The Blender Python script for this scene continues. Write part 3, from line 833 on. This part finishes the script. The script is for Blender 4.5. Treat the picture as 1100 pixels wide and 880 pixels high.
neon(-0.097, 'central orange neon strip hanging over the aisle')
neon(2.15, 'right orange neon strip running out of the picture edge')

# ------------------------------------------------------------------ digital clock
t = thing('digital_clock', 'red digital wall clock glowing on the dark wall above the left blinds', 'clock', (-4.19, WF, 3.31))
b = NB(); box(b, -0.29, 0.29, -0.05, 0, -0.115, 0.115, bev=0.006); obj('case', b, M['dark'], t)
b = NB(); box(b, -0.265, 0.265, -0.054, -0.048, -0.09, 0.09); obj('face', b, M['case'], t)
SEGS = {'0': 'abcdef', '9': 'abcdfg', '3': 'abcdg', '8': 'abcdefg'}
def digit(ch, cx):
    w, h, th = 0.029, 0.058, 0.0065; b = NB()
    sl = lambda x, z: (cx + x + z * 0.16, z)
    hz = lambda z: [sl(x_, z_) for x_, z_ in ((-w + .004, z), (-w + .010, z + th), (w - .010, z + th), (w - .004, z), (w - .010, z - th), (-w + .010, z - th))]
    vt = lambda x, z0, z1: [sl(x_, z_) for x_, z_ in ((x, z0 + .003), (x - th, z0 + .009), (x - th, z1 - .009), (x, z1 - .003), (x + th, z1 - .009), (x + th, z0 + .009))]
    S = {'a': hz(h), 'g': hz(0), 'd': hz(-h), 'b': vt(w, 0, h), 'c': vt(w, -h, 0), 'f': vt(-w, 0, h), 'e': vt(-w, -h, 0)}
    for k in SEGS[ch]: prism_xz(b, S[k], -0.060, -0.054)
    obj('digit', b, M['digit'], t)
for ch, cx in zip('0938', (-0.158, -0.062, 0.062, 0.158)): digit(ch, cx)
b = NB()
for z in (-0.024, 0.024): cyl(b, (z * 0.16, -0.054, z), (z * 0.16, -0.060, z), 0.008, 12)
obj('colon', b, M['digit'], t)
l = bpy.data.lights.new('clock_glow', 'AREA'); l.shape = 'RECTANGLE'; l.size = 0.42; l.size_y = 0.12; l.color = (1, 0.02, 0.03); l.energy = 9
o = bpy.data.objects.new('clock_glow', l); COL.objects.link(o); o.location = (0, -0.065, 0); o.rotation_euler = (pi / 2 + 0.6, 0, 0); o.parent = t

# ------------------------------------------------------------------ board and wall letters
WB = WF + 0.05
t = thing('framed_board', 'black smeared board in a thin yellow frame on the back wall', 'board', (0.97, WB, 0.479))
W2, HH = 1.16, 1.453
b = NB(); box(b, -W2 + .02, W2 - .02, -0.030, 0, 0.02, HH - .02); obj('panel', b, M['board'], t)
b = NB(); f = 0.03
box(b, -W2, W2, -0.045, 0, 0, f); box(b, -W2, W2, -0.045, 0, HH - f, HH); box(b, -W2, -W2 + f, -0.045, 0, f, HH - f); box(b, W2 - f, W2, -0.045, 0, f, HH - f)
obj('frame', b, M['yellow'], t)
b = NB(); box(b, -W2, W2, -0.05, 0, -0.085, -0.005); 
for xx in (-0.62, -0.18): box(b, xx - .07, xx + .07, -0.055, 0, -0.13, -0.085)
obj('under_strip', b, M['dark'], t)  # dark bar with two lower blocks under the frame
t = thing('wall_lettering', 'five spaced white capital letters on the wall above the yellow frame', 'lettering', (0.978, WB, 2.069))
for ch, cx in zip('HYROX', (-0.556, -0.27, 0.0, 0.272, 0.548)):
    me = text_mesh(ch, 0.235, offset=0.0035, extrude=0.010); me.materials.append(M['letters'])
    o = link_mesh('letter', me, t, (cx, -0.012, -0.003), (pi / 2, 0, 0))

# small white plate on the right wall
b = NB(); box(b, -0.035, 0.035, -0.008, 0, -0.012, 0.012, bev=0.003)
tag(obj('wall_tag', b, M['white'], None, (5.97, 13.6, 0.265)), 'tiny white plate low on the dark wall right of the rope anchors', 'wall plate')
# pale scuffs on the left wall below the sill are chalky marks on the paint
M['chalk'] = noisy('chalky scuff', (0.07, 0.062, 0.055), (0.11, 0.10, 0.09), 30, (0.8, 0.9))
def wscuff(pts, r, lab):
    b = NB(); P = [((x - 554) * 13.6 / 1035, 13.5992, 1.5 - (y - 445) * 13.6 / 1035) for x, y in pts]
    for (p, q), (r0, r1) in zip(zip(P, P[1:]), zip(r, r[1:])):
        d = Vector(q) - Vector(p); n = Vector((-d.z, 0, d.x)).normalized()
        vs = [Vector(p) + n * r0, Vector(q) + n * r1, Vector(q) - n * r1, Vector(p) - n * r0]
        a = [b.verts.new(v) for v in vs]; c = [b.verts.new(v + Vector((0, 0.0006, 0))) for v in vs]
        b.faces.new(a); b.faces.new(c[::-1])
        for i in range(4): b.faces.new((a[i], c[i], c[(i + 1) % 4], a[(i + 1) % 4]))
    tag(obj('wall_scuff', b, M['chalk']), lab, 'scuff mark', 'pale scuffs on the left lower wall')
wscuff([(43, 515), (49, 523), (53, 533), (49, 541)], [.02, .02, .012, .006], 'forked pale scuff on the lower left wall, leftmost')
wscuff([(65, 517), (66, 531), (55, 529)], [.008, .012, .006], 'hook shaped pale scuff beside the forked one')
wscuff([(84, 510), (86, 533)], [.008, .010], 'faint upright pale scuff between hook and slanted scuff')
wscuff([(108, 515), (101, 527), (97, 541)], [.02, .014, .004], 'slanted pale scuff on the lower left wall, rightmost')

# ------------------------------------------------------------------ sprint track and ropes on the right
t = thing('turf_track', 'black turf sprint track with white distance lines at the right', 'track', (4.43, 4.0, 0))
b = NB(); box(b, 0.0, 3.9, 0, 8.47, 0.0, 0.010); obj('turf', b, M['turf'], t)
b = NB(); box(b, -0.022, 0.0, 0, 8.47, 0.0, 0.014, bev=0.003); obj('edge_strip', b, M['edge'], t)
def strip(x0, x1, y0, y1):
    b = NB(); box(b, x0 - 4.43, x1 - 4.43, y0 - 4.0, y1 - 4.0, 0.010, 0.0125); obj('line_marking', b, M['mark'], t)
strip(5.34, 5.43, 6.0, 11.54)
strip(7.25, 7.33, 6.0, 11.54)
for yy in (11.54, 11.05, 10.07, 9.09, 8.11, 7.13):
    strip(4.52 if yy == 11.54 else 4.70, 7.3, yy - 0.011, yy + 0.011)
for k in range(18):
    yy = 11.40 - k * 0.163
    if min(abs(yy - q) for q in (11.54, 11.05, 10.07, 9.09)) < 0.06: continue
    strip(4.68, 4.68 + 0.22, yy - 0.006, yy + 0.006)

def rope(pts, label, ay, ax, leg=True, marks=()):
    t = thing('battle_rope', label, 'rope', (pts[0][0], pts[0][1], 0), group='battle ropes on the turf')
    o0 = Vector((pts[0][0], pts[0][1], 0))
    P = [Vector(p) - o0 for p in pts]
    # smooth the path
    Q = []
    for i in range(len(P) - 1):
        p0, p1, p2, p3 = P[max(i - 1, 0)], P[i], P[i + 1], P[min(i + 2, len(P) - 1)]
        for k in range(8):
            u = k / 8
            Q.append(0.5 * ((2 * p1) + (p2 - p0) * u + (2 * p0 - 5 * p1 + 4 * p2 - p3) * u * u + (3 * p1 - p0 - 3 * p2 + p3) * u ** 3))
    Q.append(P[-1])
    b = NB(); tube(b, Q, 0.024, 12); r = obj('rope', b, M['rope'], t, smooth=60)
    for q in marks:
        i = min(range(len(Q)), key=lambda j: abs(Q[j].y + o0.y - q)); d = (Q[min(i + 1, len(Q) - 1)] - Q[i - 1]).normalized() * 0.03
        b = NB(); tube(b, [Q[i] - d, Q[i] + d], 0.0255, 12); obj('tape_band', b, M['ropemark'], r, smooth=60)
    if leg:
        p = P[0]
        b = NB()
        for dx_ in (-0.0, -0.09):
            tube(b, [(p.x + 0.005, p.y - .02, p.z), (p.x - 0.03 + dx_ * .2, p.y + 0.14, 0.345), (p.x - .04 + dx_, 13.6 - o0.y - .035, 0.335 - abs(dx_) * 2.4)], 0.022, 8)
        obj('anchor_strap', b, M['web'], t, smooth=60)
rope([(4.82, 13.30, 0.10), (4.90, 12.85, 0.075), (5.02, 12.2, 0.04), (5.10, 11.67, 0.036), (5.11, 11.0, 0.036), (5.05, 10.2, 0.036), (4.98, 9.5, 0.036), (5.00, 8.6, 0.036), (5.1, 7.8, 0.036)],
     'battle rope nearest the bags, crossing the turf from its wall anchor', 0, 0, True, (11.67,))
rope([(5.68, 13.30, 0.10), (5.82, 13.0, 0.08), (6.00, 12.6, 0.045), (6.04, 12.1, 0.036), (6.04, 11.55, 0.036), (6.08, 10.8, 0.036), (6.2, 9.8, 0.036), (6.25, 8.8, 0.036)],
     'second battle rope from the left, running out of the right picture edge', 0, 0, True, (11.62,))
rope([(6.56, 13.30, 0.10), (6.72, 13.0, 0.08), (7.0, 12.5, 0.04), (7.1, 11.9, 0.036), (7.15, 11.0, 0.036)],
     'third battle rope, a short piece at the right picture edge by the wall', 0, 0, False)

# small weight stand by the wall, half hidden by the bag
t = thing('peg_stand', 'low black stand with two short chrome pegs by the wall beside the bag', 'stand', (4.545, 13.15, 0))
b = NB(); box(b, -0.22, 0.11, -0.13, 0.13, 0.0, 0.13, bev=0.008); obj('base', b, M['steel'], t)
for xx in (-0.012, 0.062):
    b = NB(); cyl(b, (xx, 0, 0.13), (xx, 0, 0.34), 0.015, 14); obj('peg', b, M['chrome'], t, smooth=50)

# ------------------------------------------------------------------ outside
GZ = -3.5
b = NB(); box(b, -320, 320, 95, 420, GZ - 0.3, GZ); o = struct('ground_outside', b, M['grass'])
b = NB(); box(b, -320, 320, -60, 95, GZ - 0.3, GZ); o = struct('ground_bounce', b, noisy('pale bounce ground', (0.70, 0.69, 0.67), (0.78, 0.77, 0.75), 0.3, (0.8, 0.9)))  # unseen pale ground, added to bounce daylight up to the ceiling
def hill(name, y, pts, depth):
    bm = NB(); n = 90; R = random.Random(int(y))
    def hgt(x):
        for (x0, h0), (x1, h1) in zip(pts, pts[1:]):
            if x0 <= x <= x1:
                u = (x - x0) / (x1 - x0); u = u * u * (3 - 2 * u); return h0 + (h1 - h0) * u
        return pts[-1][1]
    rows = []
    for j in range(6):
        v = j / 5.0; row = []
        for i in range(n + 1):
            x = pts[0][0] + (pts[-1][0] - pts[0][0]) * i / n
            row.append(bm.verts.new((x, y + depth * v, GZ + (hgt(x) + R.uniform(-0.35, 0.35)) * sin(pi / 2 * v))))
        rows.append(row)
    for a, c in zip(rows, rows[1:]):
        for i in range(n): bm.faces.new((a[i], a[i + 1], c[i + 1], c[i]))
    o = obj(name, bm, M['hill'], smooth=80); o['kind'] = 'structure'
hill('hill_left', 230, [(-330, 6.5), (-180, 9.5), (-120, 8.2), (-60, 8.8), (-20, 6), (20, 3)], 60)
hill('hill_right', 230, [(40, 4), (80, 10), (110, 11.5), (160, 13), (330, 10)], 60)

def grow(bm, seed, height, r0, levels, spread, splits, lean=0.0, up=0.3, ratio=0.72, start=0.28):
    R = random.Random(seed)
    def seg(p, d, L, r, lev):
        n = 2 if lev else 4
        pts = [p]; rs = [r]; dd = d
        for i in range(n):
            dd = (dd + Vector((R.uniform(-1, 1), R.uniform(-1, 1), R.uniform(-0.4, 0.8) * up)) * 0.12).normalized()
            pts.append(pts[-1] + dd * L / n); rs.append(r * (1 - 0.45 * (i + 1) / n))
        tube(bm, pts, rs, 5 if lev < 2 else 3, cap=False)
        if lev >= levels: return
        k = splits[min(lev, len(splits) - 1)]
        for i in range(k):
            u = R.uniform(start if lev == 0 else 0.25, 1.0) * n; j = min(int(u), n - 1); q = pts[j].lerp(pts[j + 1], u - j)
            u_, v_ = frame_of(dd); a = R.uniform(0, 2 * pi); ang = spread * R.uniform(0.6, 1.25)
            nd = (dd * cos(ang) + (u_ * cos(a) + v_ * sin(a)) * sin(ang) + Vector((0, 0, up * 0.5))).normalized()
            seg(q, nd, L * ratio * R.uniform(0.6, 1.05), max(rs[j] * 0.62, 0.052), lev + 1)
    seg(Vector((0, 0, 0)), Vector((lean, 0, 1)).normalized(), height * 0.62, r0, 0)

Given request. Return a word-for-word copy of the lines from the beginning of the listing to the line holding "neon(2.15, 'right orange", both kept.

Complete response.
The Blender Python script for this scene continues. Write part 3, from line 833 on. This part finishes the script. The script is for Blender 4.5. Treat the picture as 1100 pixels wide and 880 pixels high.
neon(-0.097, 'central orange neon strip hanging over the aisle')
neon(2.15, 'right orange neon strip running out of the picture edge')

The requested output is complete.